I am not a collector; but how readily, save for one reason, could I become one, in ten different directions in the world of flowers! Tulips should be one of my choices; the narcissus another; no one could pass by the iris. The collecting of tulips is, I fancy, simple beside, say, that of daffodils. The varieties of the daffodil are so many, the classes not as yet quite clearly defined; while the tulip is simplicity itself, except when it comes to tulip species — there the botanist comes to the front and no unlearned ones need apply. Tulips are unfailing, certain to appear. No coaxing is necessary, nor do they require special positions. They may, for instance, grow among peonies; they are delightful among grapes. While the narcissus may not flourish among peonies, because of the amount of manure needed by the latter, tulips come gloriously forth. The question was put to me some time since by Doctor Miller as to the probability of injury to or failure of narcissus when planted among peonies, on account of the amount of manure generally used among such roots — the statement made originally, I believe, by some English writer. May I give here the opinion of an English authority on daffodils in his own words?

 


CROCUS MONT BLANC


DARWIN TULIPS AT THE HAARLEM (HOLLAND) JUBILEE SHOW, 1910
 

"As to daffodils among peonies — well, if you don't get manure (new) among their roots, and only top-dress with farmyard or stable manure, using bonemeal underground, I think many daffodils would do very well; but you should try them from more places than one when you buy. Like humans and others, a rich diet coming on top of a long-drawn-out poor one upsets matters."

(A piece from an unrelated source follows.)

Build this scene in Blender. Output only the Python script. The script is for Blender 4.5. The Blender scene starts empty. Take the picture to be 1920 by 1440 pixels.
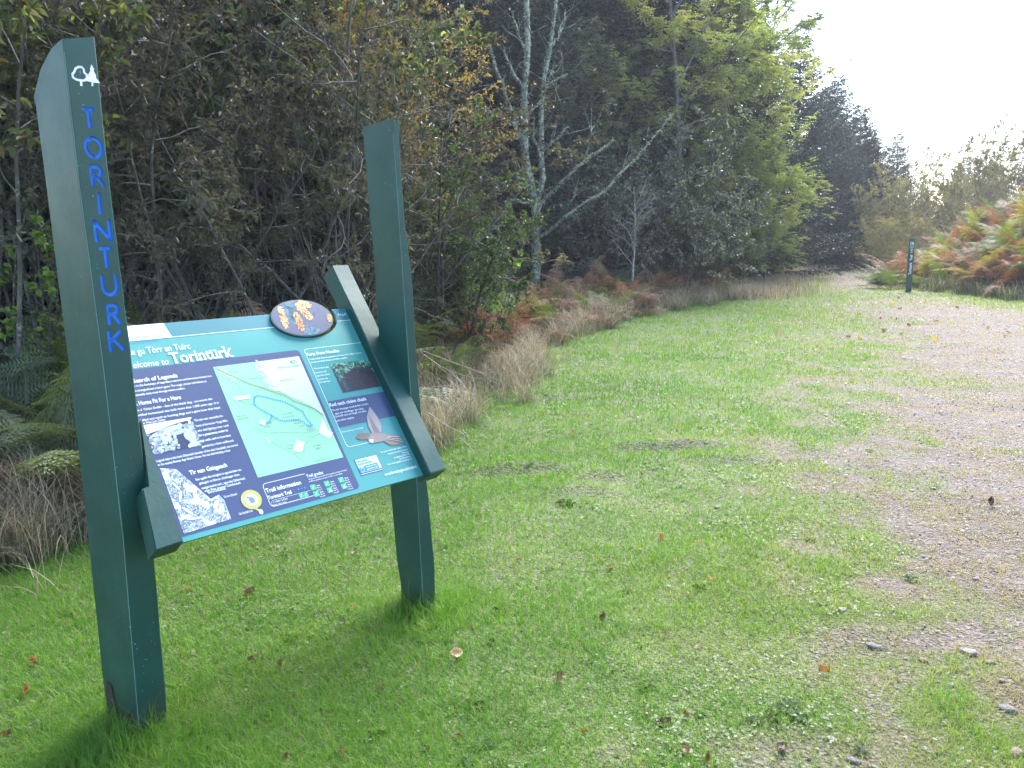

Crocus-collecting, judging from what Mr. E. Augustus Bowles writes of it, must have charms indeed. I confess to the germ of the fever in the shape of several of Mr. Bowles's delightfully readable articles safely put away in a letter-file. Each time I take these out to reread them, I grow a little weaker; and by next July when fresh lists of crocus species lay their fatal hand upon me, I expect to be a crocus-bed-ridden invalid indeed!